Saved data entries
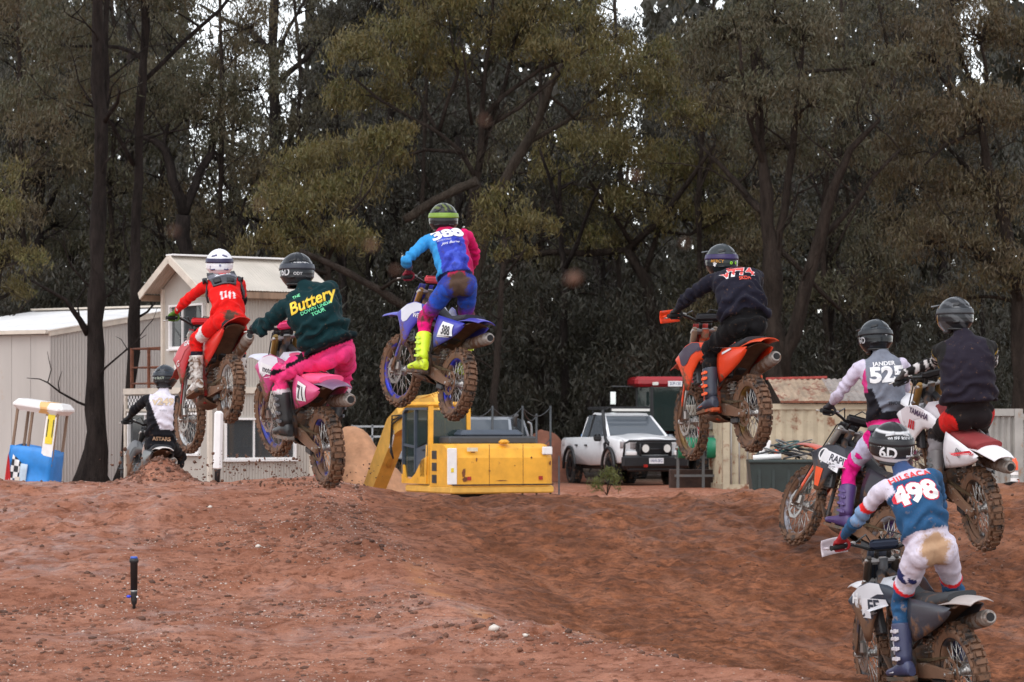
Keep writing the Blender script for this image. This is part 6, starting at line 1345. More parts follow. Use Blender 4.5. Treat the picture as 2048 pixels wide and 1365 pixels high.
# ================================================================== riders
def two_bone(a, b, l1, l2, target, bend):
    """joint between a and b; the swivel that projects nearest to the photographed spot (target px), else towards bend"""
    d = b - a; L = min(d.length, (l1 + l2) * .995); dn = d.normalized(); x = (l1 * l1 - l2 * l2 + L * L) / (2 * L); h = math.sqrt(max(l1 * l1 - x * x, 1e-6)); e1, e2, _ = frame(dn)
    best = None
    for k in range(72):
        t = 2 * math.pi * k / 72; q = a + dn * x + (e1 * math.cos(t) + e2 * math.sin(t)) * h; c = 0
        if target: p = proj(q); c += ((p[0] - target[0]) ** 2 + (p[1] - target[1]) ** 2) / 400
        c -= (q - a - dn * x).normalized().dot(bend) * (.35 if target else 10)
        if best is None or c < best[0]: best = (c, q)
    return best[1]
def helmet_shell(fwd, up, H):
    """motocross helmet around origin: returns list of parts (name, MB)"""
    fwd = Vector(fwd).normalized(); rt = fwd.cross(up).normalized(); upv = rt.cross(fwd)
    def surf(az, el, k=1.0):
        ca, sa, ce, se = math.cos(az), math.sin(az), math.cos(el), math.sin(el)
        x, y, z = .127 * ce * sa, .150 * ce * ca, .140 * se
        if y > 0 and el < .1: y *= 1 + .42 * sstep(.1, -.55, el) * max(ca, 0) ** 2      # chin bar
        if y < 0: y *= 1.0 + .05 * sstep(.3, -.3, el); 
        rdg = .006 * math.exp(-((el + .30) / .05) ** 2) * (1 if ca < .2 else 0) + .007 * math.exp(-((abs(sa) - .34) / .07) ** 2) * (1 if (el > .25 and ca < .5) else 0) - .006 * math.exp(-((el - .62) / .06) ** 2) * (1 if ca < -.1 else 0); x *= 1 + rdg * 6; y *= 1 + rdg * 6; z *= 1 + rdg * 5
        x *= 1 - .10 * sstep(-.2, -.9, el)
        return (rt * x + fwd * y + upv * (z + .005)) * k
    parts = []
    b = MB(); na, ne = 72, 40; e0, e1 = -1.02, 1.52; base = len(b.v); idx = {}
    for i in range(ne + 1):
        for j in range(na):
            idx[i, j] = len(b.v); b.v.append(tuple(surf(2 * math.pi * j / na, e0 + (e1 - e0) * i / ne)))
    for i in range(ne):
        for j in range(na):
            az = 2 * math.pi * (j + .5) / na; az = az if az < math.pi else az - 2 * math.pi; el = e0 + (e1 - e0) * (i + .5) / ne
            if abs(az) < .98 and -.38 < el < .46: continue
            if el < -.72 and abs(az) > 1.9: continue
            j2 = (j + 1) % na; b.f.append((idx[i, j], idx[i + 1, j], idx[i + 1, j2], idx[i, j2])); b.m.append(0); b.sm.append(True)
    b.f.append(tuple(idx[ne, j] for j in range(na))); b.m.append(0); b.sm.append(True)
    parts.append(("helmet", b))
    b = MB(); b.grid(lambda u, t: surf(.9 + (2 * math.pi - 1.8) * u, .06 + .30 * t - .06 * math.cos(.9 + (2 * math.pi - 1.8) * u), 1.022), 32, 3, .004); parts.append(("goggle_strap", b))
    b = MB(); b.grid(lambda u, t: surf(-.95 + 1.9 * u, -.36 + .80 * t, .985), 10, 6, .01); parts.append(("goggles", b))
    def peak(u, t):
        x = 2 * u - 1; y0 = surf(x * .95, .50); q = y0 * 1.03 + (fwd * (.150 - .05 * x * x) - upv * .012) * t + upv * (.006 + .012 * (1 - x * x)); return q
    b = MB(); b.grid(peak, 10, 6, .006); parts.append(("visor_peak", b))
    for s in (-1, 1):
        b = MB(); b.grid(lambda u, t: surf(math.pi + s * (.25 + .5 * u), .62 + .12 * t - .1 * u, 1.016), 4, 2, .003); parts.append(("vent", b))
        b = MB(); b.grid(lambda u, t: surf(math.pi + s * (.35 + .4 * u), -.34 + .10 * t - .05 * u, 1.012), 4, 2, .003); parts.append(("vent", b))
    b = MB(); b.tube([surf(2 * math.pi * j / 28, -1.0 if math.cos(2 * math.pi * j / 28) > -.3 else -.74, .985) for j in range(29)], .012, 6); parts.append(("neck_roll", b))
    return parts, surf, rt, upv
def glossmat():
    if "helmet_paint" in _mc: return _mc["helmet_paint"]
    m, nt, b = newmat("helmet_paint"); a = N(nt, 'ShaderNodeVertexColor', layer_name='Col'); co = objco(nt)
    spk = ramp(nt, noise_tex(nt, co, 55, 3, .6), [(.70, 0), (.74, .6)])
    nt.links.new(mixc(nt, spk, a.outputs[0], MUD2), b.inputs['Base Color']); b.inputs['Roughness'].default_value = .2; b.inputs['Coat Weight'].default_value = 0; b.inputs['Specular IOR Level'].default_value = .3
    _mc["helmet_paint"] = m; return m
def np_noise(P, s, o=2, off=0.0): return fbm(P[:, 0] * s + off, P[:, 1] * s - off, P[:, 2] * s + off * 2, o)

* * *

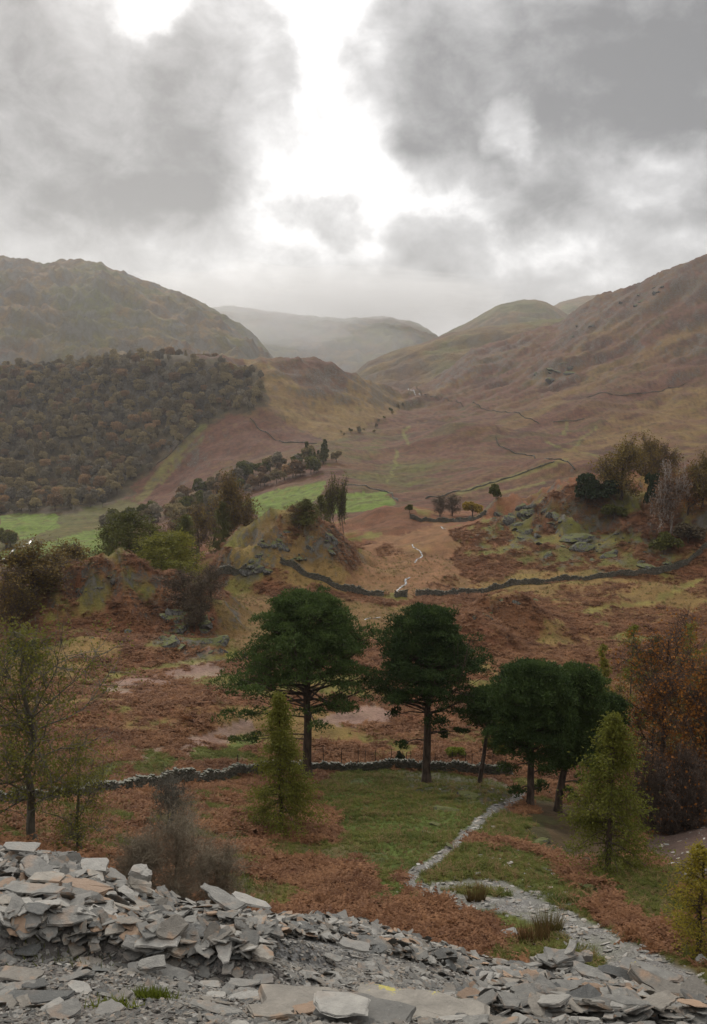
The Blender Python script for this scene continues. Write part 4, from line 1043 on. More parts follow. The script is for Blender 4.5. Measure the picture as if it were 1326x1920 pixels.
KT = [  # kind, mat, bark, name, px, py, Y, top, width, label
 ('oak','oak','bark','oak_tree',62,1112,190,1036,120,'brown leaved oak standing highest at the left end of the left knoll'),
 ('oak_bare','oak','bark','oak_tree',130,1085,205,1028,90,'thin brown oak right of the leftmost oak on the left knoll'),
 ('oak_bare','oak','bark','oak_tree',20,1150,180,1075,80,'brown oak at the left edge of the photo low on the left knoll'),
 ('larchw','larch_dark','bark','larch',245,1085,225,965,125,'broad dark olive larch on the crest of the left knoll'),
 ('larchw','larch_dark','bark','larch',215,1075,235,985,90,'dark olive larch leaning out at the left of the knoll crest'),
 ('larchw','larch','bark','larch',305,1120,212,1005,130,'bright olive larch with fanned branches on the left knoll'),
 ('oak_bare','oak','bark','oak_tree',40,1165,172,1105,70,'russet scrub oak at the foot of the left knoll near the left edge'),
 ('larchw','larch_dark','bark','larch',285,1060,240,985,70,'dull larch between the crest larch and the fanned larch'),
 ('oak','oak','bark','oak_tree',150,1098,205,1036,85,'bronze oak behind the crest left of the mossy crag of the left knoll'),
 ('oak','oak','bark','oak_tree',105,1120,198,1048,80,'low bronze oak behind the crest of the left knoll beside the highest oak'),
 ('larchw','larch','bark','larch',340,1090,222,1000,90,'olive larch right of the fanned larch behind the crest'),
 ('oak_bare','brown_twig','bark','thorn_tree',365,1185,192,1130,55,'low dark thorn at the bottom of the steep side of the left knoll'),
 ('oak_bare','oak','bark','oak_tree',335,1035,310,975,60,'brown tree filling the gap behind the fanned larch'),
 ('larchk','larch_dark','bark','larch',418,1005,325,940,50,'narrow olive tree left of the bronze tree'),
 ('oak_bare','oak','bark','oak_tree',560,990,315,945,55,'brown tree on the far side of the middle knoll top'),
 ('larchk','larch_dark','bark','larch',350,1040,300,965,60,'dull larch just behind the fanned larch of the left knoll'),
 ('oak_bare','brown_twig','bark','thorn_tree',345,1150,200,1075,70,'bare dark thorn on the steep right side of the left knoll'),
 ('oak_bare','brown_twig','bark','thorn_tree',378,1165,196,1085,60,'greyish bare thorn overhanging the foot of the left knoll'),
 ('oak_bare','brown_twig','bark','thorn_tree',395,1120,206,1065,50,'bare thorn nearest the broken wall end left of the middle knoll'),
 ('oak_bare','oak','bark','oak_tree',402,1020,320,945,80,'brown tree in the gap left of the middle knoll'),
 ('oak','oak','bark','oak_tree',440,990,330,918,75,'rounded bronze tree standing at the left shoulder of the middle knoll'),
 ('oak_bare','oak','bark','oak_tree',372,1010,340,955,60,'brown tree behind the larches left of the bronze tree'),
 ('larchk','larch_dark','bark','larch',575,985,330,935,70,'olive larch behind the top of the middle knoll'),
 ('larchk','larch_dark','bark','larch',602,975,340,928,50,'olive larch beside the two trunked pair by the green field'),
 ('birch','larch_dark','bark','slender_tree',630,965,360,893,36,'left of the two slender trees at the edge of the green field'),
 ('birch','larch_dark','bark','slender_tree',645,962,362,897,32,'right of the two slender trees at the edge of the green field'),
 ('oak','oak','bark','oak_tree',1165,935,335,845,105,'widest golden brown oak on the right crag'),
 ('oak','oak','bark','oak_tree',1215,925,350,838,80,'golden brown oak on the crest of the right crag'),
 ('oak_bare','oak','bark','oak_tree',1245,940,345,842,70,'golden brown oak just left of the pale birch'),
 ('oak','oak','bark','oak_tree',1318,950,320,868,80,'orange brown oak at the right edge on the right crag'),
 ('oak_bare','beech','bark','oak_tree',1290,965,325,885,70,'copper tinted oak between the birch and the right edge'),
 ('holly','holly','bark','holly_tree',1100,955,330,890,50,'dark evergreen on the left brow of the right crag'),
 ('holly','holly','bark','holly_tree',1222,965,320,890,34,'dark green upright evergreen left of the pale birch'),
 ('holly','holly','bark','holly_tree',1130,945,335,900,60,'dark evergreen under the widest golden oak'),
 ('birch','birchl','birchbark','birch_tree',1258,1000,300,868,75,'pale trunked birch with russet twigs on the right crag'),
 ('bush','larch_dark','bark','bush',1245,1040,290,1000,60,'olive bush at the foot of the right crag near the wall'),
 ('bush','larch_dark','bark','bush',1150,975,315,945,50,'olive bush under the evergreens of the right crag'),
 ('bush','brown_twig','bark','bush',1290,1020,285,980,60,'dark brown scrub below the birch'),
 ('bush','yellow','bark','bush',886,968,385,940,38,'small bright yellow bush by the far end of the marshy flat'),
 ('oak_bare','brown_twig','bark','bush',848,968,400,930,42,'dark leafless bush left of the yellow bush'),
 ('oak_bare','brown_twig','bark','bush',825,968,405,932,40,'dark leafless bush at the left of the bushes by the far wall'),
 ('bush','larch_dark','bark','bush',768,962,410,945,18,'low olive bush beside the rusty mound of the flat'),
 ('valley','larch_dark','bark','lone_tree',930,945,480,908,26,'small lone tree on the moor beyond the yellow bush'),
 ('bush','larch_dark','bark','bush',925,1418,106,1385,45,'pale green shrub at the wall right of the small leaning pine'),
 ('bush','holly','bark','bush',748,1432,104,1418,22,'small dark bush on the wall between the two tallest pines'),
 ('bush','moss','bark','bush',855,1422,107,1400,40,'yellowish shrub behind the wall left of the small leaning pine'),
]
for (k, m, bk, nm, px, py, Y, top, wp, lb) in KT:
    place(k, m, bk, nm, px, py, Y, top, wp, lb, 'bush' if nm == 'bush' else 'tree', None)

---

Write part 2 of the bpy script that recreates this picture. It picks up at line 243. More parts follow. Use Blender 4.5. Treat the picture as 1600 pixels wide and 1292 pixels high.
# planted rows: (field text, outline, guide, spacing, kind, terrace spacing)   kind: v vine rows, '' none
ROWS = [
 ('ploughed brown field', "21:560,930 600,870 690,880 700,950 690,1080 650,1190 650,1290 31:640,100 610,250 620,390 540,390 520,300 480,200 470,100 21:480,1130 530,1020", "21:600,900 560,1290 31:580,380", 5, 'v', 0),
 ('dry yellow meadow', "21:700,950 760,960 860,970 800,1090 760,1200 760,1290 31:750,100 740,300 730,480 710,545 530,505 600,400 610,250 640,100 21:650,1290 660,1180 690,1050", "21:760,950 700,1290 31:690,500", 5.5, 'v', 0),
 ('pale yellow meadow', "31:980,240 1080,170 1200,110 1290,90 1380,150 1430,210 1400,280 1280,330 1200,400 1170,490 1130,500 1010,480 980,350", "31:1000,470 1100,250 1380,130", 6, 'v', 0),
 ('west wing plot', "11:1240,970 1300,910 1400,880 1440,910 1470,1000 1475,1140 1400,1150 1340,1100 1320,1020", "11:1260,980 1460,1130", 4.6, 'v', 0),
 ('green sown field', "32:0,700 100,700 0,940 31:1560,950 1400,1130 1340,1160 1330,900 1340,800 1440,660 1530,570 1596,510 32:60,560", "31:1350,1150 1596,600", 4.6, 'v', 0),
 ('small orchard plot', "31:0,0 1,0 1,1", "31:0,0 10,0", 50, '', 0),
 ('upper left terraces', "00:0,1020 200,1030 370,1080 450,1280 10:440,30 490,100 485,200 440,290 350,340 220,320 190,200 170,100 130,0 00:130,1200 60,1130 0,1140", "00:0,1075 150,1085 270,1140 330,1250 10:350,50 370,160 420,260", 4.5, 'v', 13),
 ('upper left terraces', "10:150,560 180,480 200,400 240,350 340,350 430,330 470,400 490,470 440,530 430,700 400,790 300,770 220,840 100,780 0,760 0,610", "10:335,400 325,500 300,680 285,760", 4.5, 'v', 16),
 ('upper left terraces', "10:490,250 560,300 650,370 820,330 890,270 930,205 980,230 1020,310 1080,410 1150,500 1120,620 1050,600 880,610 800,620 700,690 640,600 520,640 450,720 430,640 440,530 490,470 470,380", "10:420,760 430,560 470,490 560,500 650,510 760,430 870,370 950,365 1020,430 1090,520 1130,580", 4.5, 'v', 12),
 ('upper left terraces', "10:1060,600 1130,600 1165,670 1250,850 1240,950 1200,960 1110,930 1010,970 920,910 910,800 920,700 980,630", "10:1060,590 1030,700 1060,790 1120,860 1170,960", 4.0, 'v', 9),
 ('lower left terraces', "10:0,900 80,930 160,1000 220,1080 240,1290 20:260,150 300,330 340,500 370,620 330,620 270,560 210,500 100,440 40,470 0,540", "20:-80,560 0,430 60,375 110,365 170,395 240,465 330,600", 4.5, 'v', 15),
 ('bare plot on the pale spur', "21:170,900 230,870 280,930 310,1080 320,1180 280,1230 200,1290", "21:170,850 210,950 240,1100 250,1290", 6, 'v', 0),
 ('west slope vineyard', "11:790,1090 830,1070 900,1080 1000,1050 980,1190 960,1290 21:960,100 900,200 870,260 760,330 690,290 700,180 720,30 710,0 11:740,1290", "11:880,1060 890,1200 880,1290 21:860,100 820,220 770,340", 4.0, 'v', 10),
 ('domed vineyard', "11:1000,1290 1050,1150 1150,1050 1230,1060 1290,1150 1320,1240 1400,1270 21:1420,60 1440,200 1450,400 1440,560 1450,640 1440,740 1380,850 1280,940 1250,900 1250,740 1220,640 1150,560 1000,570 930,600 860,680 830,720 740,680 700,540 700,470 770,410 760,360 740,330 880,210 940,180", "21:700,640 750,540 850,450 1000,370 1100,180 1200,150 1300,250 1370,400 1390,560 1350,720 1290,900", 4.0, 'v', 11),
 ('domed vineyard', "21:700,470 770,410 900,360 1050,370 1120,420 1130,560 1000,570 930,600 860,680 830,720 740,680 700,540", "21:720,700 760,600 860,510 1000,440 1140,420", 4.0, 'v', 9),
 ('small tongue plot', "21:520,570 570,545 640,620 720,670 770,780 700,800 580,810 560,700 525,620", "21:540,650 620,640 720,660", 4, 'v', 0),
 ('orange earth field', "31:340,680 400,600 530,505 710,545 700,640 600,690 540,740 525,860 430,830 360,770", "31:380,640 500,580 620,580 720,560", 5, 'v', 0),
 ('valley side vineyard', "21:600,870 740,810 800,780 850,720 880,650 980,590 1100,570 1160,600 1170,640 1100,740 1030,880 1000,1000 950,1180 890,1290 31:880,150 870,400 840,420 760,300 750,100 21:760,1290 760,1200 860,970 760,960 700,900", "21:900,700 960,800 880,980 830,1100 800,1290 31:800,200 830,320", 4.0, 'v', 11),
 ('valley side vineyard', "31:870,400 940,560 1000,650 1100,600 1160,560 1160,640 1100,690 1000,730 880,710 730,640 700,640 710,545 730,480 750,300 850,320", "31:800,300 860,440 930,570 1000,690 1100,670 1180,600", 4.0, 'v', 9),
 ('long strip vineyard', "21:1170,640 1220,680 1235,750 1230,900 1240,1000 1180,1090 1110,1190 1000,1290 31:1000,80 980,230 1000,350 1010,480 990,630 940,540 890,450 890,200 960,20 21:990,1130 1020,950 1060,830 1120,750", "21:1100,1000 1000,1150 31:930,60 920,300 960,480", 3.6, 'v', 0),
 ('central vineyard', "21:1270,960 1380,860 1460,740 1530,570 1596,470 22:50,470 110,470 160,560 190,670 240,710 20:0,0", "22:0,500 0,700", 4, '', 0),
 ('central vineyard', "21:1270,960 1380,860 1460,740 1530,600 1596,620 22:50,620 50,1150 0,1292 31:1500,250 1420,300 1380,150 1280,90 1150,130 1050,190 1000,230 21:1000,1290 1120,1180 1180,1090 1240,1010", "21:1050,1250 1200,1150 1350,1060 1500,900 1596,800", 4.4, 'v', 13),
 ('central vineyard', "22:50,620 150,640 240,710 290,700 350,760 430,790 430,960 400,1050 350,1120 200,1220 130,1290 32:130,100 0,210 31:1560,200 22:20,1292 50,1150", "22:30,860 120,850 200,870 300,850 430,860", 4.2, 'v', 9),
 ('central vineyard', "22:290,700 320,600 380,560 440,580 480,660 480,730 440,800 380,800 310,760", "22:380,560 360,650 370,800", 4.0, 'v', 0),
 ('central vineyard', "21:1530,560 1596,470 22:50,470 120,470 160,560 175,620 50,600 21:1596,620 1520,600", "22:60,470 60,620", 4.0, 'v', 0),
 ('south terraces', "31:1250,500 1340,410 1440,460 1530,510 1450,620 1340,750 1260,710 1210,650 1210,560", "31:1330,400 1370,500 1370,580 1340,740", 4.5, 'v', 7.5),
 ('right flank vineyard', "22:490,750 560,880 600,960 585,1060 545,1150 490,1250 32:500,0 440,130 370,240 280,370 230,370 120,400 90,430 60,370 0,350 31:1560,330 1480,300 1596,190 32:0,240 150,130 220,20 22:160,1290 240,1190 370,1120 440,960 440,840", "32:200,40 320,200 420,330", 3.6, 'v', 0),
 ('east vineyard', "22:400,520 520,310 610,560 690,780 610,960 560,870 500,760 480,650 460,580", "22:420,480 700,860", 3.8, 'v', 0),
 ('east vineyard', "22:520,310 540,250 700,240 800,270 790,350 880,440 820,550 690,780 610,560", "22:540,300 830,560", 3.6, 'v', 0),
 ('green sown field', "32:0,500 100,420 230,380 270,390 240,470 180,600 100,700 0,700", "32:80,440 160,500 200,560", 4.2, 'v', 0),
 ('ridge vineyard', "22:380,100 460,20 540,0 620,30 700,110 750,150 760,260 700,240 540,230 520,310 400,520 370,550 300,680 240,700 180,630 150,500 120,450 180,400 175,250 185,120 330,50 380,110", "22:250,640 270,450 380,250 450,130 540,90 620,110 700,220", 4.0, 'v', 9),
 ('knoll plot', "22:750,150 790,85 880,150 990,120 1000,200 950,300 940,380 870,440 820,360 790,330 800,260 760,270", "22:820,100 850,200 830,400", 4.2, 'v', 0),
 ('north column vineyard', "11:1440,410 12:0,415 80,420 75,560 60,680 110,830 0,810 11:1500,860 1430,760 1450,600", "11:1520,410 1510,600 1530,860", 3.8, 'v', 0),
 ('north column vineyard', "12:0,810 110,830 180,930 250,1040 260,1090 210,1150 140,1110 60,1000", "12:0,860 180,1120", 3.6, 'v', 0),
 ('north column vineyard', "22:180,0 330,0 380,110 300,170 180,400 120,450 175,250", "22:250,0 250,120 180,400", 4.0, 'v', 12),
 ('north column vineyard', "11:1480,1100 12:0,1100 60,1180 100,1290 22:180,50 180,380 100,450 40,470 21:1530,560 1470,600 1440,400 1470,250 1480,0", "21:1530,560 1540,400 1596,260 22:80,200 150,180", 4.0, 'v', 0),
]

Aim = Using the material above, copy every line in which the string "follow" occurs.

Solution to the exercise =
Keep writing the Blender script for this image. This is part 6, starting at line 1345. More parts follow. Use Blender 4.5. Treat the picture as 2048 pixels wide and 1365 pixels high.
The Blender Python script for this scene continues. Write part 4, from line 1043 on. More parts follow. The script is for Blender 4.5. Measure the picture as if it were 1326x1920 pixels.
Write part 2 of the bpy script that recreates this picture. It picks up at line 243. More parts follow. Use Blender 4.5. Treat the picture as 1600 pixels wide and 1292 pixels high.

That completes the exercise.